- EXERCISE
For the material that follows, list every line containing the word "script".

- RAW DATA
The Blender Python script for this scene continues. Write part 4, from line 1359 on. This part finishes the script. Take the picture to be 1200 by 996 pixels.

---

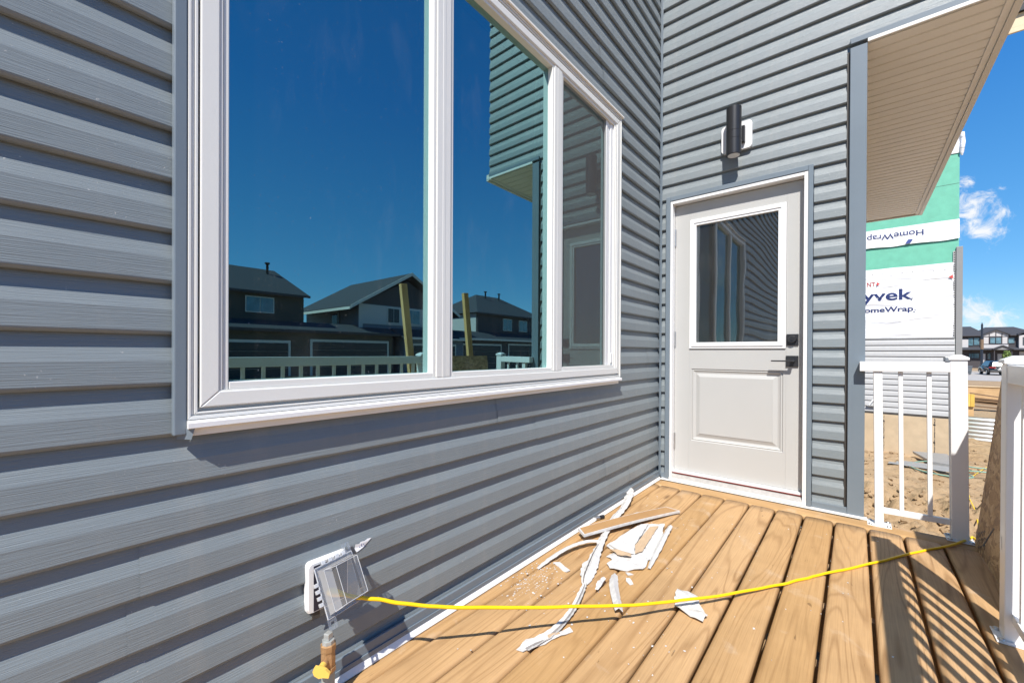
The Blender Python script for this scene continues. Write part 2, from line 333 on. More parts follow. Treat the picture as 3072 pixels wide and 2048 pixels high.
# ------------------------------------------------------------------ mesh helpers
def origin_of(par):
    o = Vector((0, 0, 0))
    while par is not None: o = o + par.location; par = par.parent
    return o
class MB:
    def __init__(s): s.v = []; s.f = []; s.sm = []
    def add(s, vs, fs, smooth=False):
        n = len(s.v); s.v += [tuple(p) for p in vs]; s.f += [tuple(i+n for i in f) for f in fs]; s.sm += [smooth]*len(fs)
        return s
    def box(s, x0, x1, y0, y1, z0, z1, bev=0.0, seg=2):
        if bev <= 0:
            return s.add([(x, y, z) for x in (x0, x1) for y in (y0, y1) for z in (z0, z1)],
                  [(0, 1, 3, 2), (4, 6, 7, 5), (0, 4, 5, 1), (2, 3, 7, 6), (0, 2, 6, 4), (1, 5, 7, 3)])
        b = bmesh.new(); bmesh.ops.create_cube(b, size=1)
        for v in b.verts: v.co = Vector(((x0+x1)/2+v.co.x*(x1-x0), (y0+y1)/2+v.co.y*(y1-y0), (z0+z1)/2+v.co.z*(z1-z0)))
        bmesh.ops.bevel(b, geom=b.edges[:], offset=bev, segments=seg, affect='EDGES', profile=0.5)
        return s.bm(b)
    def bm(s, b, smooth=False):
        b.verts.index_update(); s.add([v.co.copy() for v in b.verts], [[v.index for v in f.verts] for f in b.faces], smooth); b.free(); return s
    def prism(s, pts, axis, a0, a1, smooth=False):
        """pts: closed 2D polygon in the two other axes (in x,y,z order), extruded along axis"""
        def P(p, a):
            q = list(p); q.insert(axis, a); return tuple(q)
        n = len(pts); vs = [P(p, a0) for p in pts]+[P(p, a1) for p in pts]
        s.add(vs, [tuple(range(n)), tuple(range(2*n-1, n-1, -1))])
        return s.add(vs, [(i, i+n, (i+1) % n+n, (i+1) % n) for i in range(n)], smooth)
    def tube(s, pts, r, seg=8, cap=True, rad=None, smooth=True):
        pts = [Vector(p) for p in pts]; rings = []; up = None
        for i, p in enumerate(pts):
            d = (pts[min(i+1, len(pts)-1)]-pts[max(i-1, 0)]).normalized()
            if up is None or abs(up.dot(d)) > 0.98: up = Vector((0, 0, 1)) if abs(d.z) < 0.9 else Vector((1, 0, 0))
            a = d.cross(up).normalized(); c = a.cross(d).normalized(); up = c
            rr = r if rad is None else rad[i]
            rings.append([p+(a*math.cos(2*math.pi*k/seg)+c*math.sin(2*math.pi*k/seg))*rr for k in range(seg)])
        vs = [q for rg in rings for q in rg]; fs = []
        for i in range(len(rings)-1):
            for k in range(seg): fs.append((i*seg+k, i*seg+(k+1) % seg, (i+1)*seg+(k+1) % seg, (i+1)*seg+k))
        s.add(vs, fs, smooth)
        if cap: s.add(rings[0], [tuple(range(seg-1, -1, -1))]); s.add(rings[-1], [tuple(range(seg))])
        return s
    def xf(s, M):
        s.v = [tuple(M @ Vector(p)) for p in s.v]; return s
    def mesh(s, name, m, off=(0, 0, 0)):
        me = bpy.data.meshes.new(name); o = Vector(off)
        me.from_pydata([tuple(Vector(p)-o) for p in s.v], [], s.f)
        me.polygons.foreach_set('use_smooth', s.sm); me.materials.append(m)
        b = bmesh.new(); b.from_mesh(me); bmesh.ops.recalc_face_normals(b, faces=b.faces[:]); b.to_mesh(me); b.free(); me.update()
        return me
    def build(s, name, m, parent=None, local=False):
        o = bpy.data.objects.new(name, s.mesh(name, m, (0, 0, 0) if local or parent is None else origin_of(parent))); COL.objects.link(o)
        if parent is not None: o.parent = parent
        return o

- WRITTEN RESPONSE
The Blender Python script for this scene continues. Write part 4, from line 1359 on. This part finishes the script. Take the picture to be 1200 by 996 pixels.
The Blender Python script for this scene continues. Write part 2, from line 333 on. More parts follow. Treat the picture as 3072 pixels wide and 2048 pixels high.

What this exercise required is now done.